18 Juni 2015   04:03 Diperbarui: 18 Juni 2015   05:08 1233
+
Laporkan Konten
Laporkan Akun
Kompasiana adalah platform blog. Konten ini menjadi tanggung jawab bloger dan tidak mewakili pandangan redaksi Kompas.
Lihat foto
Ekonomi. Sumber ilustrasi: PEXELS/Caruizp

Lembaga keuangan syariah (LKS) muncul sebagai alternatif pilihan masyarakat muslim. LKS hadir karena adanya kegelisahan masyarakat yang sering bersinggungan dengan praktik keuangan konvensional. Produk yang ditawarkan LKS untuk membantu masyarakat untuk memperoleh dana adalah produk pembiayaan dengan berbasis profit sharing. Sistem ini dianggap unik karena adanya sistem bagi keuntungan atau kerugian diantara LKS dan nasabah. Pembiayaan ini juga memiliki keunikan karena risikonya sangat tinggi. Salah satu risiko pembiayaan yang sering muncul adalah moral hazard nasabah yang rendah.

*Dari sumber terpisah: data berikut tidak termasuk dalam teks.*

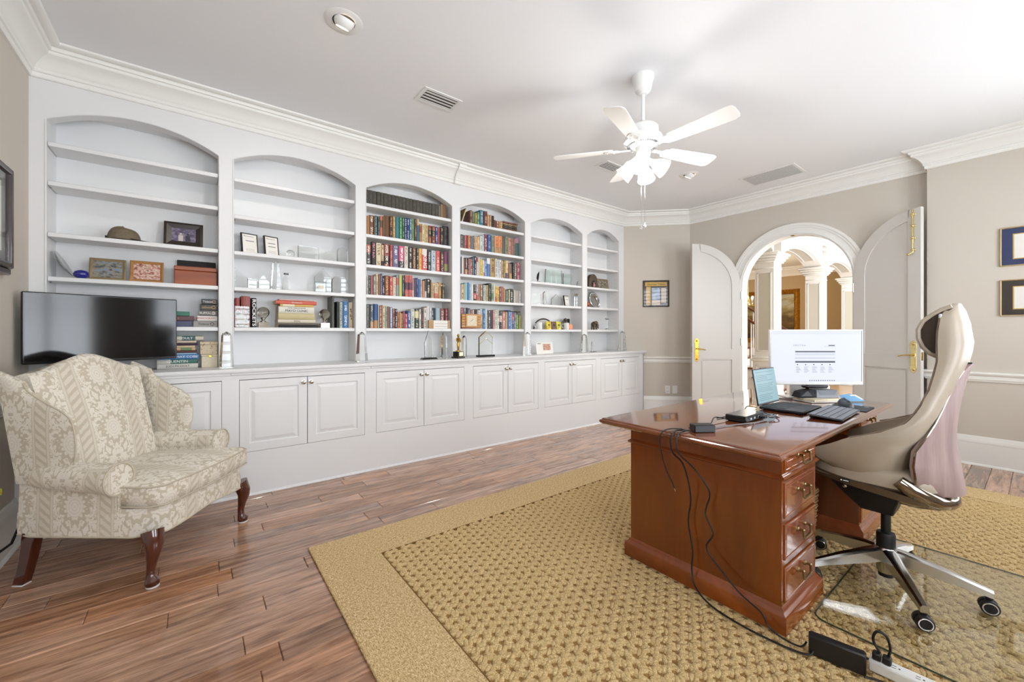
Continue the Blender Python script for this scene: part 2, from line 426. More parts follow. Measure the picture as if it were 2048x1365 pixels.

Nasabah masih menikmati fasilitas LKS tidak memandang apakah produk tersebut halal atau haram tapi hanya sekedar cepat mendapat uang. Niat nasabah yang masih sebatas itu juga berdapak pada moral hazard nasabah. Nasabah sebagai mudharib pembiayaan mudharabah atau musyarakat masih banyak yang tidak mau jujur terhadap laporan keuangan yang telah disusunnya. Selain itu, nasabah juga belum memiliki kesadaran penuh akan prinsip pembiayaan LKS yang mengutamakan kepercayaan. Hal ini tercermin pada masih banyak nasabah yang menunda angsuran secara sengaja. Praktik ini akan berdampak pada likuiditas LKS tersebut sehingga kinerja keuangannya buruk.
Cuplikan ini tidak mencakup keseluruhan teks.